Onyango, the half-sister of Mr. Obama's late father, moved to the United States in 2000. Her first asylum request was rejected, and she was ordered deported in 2004. But she didn't leave the country and continued to live in public housing in Boston.
The 57-year-old Onyango arrived in a wheelchair Thursday, a cane across her lap. In an interview in November with The Associated Press, she said she is disabled and learning to walk again after being paralyzed from Guillain-Barre syndrome, an autoimmune disorder.
It was not clear when Judge Leonard Shapiro would rule. Lauren Alder Reid, a spokeswoman for the Executive Office for Immigration Review, said the judge could issue a decision Thursday after the hearing, could continue the hearing and hear additional testimony on another date, or could issue a decision later.

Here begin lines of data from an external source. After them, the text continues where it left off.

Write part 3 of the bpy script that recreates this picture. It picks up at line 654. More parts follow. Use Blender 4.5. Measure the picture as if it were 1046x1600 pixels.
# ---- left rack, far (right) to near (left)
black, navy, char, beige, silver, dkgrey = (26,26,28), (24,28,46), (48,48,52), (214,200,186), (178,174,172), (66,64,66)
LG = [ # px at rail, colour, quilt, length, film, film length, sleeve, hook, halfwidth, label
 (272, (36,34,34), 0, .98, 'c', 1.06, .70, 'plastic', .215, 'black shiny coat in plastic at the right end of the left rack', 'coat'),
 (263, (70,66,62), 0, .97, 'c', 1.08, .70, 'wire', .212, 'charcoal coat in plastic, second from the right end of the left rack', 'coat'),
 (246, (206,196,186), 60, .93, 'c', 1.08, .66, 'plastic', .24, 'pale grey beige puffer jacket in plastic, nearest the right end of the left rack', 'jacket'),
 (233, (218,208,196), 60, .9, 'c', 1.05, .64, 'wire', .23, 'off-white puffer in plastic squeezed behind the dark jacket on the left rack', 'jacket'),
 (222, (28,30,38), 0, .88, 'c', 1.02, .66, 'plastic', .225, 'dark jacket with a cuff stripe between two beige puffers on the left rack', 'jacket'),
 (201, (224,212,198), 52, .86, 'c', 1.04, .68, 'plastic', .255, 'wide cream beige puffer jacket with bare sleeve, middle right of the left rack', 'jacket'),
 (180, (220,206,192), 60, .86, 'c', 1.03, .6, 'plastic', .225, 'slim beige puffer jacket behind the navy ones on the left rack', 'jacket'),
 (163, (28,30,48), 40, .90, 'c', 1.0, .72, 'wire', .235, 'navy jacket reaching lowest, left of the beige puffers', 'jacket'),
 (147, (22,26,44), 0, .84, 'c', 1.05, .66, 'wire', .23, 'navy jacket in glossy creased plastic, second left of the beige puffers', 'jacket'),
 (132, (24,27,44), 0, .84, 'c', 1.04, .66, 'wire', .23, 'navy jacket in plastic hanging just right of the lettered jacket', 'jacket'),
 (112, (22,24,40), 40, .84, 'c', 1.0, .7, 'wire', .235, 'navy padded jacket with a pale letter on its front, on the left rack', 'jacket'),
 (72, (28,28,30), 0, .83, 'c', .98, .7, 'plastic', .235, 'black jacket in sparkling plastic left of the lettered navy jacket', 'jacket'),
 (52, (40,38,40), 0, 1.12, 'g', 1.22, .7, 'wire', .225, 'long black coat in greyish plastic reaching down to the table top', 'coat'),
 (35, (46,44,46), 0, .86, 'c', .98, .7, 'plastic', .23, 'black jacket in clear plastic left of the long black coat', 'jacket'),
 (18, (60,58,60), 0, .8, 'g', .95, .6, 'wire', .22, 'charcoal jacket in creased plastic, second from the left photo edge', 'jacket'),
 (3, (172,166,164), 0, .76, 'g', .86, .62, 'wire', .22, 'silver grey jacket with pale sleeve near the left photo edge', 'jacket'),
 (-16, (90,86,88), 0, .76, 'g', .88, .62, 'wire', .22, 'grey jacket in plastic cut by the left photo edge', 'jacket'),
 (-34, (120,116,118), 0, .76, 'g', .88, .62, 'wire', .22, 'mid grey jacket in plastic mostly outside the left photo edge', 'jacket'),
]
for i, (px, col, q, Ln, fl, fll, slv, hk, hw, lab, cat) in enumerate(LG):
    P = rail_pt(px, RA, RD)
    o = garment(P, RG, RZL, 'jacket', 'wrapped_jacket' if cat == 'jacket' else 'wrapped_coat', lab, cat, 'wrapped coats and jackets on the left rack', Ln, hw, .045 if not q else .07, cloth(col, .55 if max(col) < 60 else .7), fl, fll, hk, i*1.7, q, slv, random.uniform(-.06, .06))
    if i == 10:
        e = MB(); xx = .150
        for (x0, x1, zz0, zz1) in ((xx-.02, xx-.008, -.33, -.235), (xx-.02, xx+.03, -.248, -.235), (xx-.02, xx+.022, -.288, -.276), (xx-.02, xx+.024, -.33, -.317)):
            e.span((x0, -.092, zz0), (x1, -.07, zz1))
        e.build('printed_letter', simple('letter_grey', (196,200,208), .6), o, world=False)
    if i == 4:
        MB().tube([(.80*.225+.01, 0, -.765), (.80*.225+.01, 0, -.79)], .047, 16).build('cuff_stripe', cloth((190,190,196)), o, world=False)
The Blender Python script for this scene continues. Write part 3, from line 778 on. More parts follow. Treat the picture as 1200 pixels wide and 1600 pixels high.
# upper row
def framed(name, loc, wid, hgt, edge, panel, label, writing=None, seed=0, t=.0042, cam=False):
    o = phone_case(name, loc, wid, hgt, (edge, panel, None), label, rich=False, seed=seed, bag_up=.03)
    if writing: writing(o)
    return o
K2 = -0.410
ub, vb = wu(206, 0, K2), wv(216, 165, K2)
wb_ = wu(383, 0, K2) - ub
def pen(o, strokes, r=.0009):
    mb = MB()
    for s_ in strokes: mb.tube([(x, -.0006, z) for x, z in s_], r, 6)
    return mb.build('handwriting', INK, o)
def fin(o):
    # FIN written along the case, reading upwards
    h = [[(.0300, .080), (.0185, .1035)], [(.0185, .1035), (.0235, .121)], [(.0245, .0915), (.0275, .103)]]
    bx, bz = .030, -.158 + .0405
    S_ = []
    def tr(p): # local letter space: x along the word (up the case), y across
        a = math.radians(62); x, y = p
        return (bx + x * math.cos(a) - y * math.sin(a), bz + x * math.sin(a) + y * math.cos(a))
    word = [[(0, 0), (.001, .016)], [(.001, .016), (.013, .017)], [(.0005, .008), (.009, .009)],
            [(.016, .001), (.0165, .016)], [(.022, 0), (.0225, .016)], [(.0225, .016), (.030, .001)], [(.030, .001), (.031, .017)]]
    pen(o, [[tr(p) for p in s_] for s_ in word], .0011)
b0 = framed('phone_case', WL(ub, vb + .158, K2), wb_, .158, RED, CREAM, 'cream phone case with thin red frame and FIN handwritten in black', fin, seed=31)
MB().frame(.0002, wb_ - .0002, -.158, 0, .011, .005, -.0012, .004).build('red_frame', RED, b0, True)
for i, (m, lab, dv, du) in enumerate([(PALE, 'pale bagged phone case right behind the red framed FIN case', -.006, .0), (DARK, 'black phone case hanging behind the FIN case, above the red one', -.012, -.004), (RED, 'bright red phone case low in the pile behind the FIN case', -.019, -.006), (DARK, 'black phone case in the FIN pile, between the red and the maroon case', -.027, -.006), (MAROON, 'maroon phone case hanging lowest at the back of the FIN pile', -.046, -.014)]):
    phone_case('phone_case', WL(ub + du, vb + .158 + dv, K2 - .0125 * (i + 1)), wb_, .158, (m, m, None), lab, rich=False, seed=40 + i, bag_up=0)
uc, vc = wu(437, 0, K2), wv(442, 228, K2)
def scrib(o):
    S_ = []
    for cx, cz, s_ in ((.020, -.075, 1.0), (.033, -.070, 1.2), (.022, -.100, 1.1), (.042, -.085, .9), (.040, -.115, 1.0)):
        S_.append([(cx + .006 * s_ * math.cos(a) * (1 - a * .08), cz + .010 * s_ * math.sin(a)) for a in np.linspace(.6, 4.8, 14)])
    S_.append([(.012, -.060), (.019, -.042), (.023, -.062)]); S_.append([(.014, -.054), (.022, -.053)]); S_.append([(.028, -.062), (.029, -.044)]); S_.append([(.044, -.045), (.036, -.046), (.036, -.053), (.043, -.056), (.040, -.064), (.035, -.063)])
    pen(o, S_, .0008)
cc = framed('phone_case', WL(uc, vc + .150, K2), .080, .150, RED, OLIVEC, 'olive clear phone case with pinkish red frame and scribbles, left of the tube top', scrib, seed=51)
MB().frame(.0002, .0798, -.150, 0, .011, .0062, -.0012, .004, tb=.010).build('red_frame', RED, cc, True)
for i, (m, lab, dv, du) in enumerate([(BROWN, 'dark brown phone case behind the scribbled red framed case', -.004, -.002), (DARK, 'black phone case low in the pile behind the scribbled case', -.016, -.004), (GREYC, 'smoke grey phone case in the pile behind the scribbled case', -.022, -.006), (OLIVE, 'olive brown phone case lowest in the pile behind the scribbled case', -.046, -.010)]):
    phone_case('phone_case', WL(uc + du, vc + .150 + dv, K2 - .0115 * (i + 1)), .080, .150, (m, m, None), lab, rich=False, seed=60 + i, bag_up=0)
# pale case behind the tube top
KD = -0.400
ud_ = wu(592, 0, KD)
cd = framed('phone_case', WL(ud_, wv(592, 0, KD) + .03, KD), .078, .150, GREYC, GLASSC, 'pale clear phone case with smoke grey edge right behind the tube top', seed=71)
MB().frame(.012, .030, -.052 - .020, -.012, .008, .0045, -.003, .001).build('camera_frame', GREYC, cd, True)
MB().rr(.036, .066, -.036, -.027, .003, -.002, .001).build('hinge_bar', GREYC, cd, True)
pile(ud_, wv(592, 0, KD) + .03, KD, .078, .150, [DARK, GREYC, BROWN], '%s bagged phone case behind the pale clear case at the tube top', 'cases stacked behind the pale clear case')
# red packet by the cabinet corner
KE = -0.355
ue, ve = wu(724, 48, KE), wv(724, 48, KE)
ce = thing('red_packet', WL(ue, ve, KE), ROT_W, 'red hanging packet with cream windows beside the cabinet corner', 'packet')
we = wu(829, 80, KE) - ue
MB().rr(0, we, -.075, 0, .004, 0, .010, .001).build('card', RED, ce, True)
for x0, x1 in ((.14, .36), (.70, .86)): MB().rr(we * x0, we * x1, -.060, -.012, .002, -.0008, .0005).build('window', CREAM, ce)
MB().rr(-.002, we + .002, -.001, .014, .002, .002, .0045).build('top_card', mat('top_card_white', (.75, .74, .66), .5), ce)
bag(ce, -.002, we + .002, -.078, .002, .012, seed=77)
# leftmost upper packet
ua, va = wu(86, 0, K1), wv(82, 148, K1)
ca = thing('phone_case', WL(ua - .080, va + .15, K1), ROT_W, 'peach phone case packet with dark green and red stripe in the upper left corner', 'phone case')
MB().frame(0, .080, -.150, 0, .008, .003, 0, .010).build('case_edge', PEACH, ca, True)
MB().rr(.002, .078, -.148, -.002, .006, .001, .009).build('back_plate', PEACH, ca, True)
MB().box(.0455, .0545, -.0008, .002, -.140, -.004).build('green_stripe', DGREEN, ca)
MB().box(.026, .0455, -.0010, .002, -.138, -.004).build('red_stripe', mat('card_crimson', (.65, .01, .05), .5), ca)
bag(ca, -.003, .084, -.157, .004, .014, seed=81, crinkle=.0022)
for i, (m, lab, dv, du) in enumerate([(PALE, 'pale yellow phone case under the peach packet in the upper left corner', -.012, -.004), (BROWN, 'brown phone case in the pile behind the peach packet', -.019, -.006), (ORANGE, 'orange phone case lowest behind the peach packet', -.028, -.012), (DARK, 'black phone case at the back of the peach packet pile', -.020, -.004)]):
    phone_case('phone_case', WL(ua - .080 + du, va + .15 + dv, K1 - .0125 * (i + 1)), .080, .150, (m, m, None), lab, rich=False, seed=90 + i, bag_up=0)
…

At the White House, press secretary Robert Gibbs said that the first family is not helping pay Onyango's legal fees and that the president has not spoken to her since he learned of her immigration status just days before the November 2008 elections.
"We would continue to say that everybody in this country should and must follow the law," Gibbs said. "We have not been involved at all in that hearing."
In November, Onyango said she never asked Mr. Obama to intervene in her case and didn't tell him about her immigration difficulties.
"He has nothing to do with my problem," she told the AP.
In his memoir, "Dreams from My Father: A Story of Race and Inheritance," Obama affectionately referred to Onyango as "Auntie Zeituni" and described meeting her during his 1988 trip to Kenya.
Onyango helped care for the president's half brothers and sister while living with Barack Obama Sr. in Kenya.